The problem I have with this "article" (online you can't tell it except by looking at the URL but it seems to have appeared in the Opinion/Commentary section of the newspaper, whatever that is), is that it lumps all reality TV into the same bucket. Survivor is not the same as The Simple Life for one major reason: There is no prize on The Simple Life. Getting the Queer Eye guys to come to your house is the prize, so there are no contest/legal implications to the rest of it being scripted.

Survivor, The Apprentice, The Biggest Loser, Fear Factor and other programs are contests. Game shows where the participants have to stick around for a few days or weeks in order to win. Scripting or otherwise fixing it would somehow nullify the legitimacy (and legality) of the contest. Maybe if I read the small print in the credits (which often says "Portions of this show not affecting the outcome may have been edited") I'll see somewhere that the whole thing is a scripted hoax, but in my mind they are two different classes of show.

The Osbornes and that show with Jessica Simpson are pure promotional pieces. Jessica Simpson's career was in the toilet before it appeared, but record sales soared once people saw it. Since the focus of these shows is on the recurring characters (Ozzy, Jessica, Paris, the Fab 5, etc.), and any effect they have on people is just in passing, (the Fab 5's victims of the week, for example), I don't think too many people care that the episodes are somewhat staged. At least to the late night talk show level.

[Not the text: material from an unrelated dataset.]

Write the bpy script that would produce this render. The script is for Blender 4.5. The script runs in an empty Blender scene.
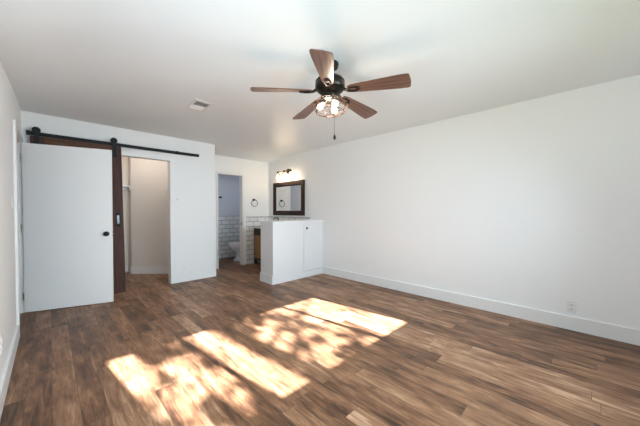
import bpy, bmesh, math, random
from mathutils import Vector, Matrix, noise
random.seed(7)
S = bpy.context.scene
COL = S.collection
PI = math.pi
R = math.radians

# ------------------------------------------------------------------ camera, world, sun, exposure
CAMZ = 1.215
cd = bpy.data.cameras.new('camera')
cam = bpy.data.objects.new('camera', cd)
COL.objects.link(cam)
cam.location = (0, 0, CAMZ)
cam.rotation_euler = (R(90 - 0.9), 0, R(-45))
cd.sensor_width = 36
cd.lens = 270.5 / 640 * 36
cd.shift_y = 2.25 / 640
cd.clip_start = 0.02
S.camera = cam

S.view_settings.view_transform = 'Standard'
S.view_settings.look = 'None'
S.view_settings.gamma = 1
S.view_settings.use_curve_mapping = False
S.view_settings.exposure = 0.04
try:
    S.cycles.use_denoising = True
    S.cycles.max_bounces = 12
    S.cycles.diffuse_bounces = 8
    S.cycles.caustics_reflective = False
    S.cycles.sample_clamp_indirect = 6
except Exception:
    pass

w = bpy.data.worlds.new('sky')
S.world = w
w.use_nodes = True
w.node_tree.nodes['Background'].inputs[0].default_value = (0.75, 0.87, 1.0, 1)
w.node_tree.nodes['Background'].inputs[1].default_value = 1.0


def light(name, kind, loc, energy, color=(1, 1, 1), direction=None, **kw):
    ld = bpy.data.lights.new(name, kind)
    ld.energy = energy
    ld.color = color
    for k, v in kw.items():
        setattr(ld, k, v)
    o = bpy.data.objects.new(name, ld)
    COL.objects.link(o)
    o.location = loc
    if direction is not None:
        o.rotation_euler = Vector(direction).to_track_quat('-Z', 'Y').to_euler()
    return o


XL0 = -0.235
SUN = Vector((-0.125, 1.0, -0.55))
light('sun', 'SUN', (2, -8, 8), 104, (0.92, 0.97, 1.03), SUN, angle=R(0.53))
# daylight entering by the window bank behind the camera (an area lamp filling its opening)
light('window_daylight', 'AREA', (1.96, -0.99, 1.71), 64, (0.72, 0.90, 1.0), (-0.2, 1, -0.40), shape='RECTANGLE', size=2.25, size_y=0.78, spread=R(110))
# fill lamp added to even the room light, at an invented left-wall window
light('side_fill', 'AREA', (XL0 + 0.01, 1.0, 1.25), 36, (0.73, 0.90, 1.0), (1, 0.1, 0.25), shape='RECTANGLE', size=1.3, size_y=1.1)
# area lamp for the bluish bathroom daylight; no window is built there
light('bathroom_daylight', 'AREA', (3.73, 6.15, 1.6), 3.4, (0.78, 0.87, 1.0), (-1, 0.25, -0.1), shape='RECTANGLE', size=0.6, size_y=0.7)

# ------------------------------------------------------------------ materials
def nodes_of(m):
    m.use_nodes = True
    return m.node_tree, m.node_tree.nodes, m.node_tree.links


def mat(name, color, rough=0.5, metal=0.0, spec=0.5, bump=0.0, bscale=200, coat=0.0, vary=0.0):
    m = bpy.data.materials.new(name)
    nt, n, l = nodes_of(m)
    b = n['Principled BSDF']
    b.inputs['Base Color'].default_value = (*color, 1)
    b.inputs['Roughness'].default_value = rough
    b.inputs['Metallic'].default_value = metal
    b.inputs['Specular IOR Level'].default_value = spec
    b.inputs['Coat Weight'].default_value = coat
    tc = n.new('ShaderNodeTexCoord')
    nz = n.new('ShaderNodeTexNoise')
    nz.inputs['Scale'].default_value = bscale
    nz.inputs['Detail'].default_value = 3
    l.new(tc.outputs['Object'], nz.inputs['Vector'])
    if bump:
        bp = n.new('ShaderNodeBump')
        bp.inputs['Strength'].default_value = bump
        bp.inputs['Distance'].default_value = 0.001
        l.new(nz.outputs['Fac'], bp.inputs['Height'])
        l.new(bp.outputs['Normal'], b.inputs['Normal'])
    if vary:
        mx = n.new('ShaderNodeMix')
        mx.data_type = 'RGBA'
        mx.inputs[6].default_value = (*[c * (1 - vary) for c in color], 1)
        mx.inputs[7].default_value = (*[min(1, c * (1 + vary)) for c in color], 1)
        l.new(nz.outputs['Fac'], mx.inputs[0])
        l.new(mx.outputs[2], b.inputs['Base Color'])
    return m


def emit(name, color, strength):
    m = bpy.data.materials.new(name)
    nt, n, l = nodes_of(m)
    b = n['Principled BSDF']
    b.inputs['Base Color'].default_value = (*color, 1)
    b.inputs['Emission Color'].default_value = (*color, 1)
    b.inputs['Emission Strength'].default_value = strength
    return m


def glass(name, tint=(1, 1, 1), k=0.08):
    m = bpy.data.materials.new(name)
    nt, n, l = nodes_of(m)
    n.remove(n['Principled BSDF'])
    tr = n.new('ShaderNodeBsdfTransparent')
    tr.inputs[0].default_value = (*tint, 1)
    gl = n.new('ShaderNodeBsdfGlossy')
    gl.inputs['Roughness'].default_value = 0.05
    fr = n.new('ShaderNodeFresnel')
    fr.inputs[0].default_value = 1.45
    ad = n.new('ShaderNodeMath')
    ad.operation = 'MULTIPLY_ADD'
    ad.inputs[1].default_value = 0.6
    ad.inputs[2].default_value = k
    l.new(fr.outputs[0], ad.inputs[0])
    mx = n.new('ShaderNodeMixShader')
    l.new(ad.outputs[0], mx.inputs[0])
    l.new(tr.outputs[0], mx.inputs[1])
    l.new(gl.outputs[0], mx.inputs[2])
    l.new(mx.outputs[0], n['Material Output'].inputs[0])
    return m


def wood(name, dark, light_, axis=0, scale=1.0, rough=0.45, stretch=14, contrast=(0.3, 0.7)):
    """grain running along one object axis"""
    m = bpy.data.materials.new(name)
    nt, n, l = nodes_of(m)
    b = n['Principled BSDF']
    b.inputs['Roughness'].default_value = rough
    tc = n.new('ShaderNodeTexCoord')
    mp = n.new('ShaderNodeMapping')
    sc = [stretch * 4 * scale] * 3
    sc[axis] = 2.2 * scale
    mp.inputs['Scale'].default_value = sc
    l.new(tc.outputs['Object'], mp.inputs['Vector'])
    nz = n.new('ShaderNodeTexNoise')
    nz.inputs['Scale'].default_value = 1
    nz.inputs['Detail'].default_value = 6
    nz.inputs['Roughness'].default_value = 0.65
    nz.inputs['Distortion'].default_value = 0.6
    l.new(mp.outputs[0], nz.inputs['Vector'])
    b.inputs['Specular IOR Level'].default_value = 0.3
    cr = n.new('ShaderNodeValToRGB')
    cr.color_ramp.elements[0].position = contrast[0]
    cr.color_ramp.elements[0].color = (*dark, 1)
    cr.color_ramp.elements[1].position = contrast[1]
    cr.color_ramp.elements[1].color = (*light_, 1)
    l.new(nz.outputs['Fac'], cr.inputs[0])
    l.new(cr.outputs[0], b.inputs['Base Color'])
    bp = n.new('ShaderNodeBump')
    bp.inputs['Strength'].default_value = 0.25
    bp.inputs['Distance'].default_value = 0.001
    l.new(nz.outputs['Fac'], bp.inputs['Height'])
    l.new(bp.outputs[0], b.inputs['Normal'])
    return m


def tile_mat(name, plane):
    m = bpy.data.materials.new(name)
    nt, n, l = nodes_of(m)
    b = n['Principled BSDF']
    b.inputs['Roughness'].default_value = 0.18
    tc = n.new('ShaderNodeTexCoord')
    sp = n.new('ShaderNodeSeparateXYZ')
    cb = n.new('ShaderNodeCombineXYZ')
    l.new(tc.outputs['Object'], sp.inputs[0])
    l.new(sp.outputs[0 if plane == 'x' else 1], cb.inputs[0])
    l.new(sp.outputs[2], cb.inputs[1])
    br = n.new('ShaderNodeTexBrick')
    br.offset = 0.5
    br.inputs['Scale'].default_value = 1
    br.inputs['Brick Width'].default_value = 0.215
    br.inputs['Row Height'].default_value = 0.108
    br.inputs['Mortar Size'].default_value = 0.005
    br.inputs['Mortar Smooth'].default_value = 0.1
    br.inputs['Color1'].default_value = (0.80, 0.80, 0.80, 1)
    br.inputs['Color2'].default_value = (0.70, 0.71, 0.73, 1)
    br.inputs['Mortar'].default_value = (0.22, 0.23, 0.26, 1)
    l.new(cb.outputs[0], br.inputs['Vector'])
    l.new(br.outputs['Color'], b.inputs['Base Color'])
    bp = n.new('ShaderNodeBump')
    bp.inputs['Strength'].default_value = 0.5
    bp.inputs['Distance'].default_value = 0.002
    bp.invert = True
    l.new(br.outputs['Fac'], bp.inputs['Height'])
    l.new(bp.outputs[0], b.inputs['Normal'])
    return m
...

When I saw The Blair Witch Project, I didn't want to see or hear any of the hype surrounding the movie until I'd seen it. It paid of in spades - my suspension of disbelief (actually, I didn't have to suspend anything - I believed) - made me terrified. The friends I went with said the movie was hokey, but I was completely shaken, and it was only at the end when the credits called for script writers, camera men, and composers that I realized I'd been duped.

If Reality TV is staged, perhaps it's for the best that we don't know?

Anyway, here are the original article & the Queer Eye script so you can decide for yourself:

The New Quiz Show Scandal -- Reality Television (bugmenot.com)

#150 - Queer Eye for the Straight Guy - Second Draft (PDF)

Another article in the seemingly media-obsessed LA Times (perhaps it's target audience of the paper that serves the Hollywood community that dictates the contents?) talks about something I've mentioned before - product placement in The Apprentice. It's so rampant that the episode that didn't have 3 prominent sponsors stood out like a sore thumb. I mean really... Dog washing?

It says Mars Inc. nixed a suggestion from the producers for a recent episode that would mimic the classic I Love Lucy skit where they're working an assembly line that's spinning out of control and eating chocolates and stuffing them down their bouses. I really have to wonder how they would have worked that in to the episode. Contestants on the Apprentice are supposed to have pretty much free reign over how they accomplish the task, so how could a suggestion like that from the producers could be worked in to the episode?

The situation in the episode itself was laughable - a bare bones factory, a production rate of a few dozen bars an hour, and a Master Chef crew that inspects every bar (really?). I don't think anyone believes candy bars are made this way, not at Mars Inc. anyway, but it believable that they could be given a task related to making candy bars there.

The really funny part is that Mars Inc. thinks people will believe that's how candy bars are made (maybe the first few for a test market), and this belief will create "brand evangelists."

Most telling quote in the article: Mark Burnett saying, "The show is entirely about entertainment."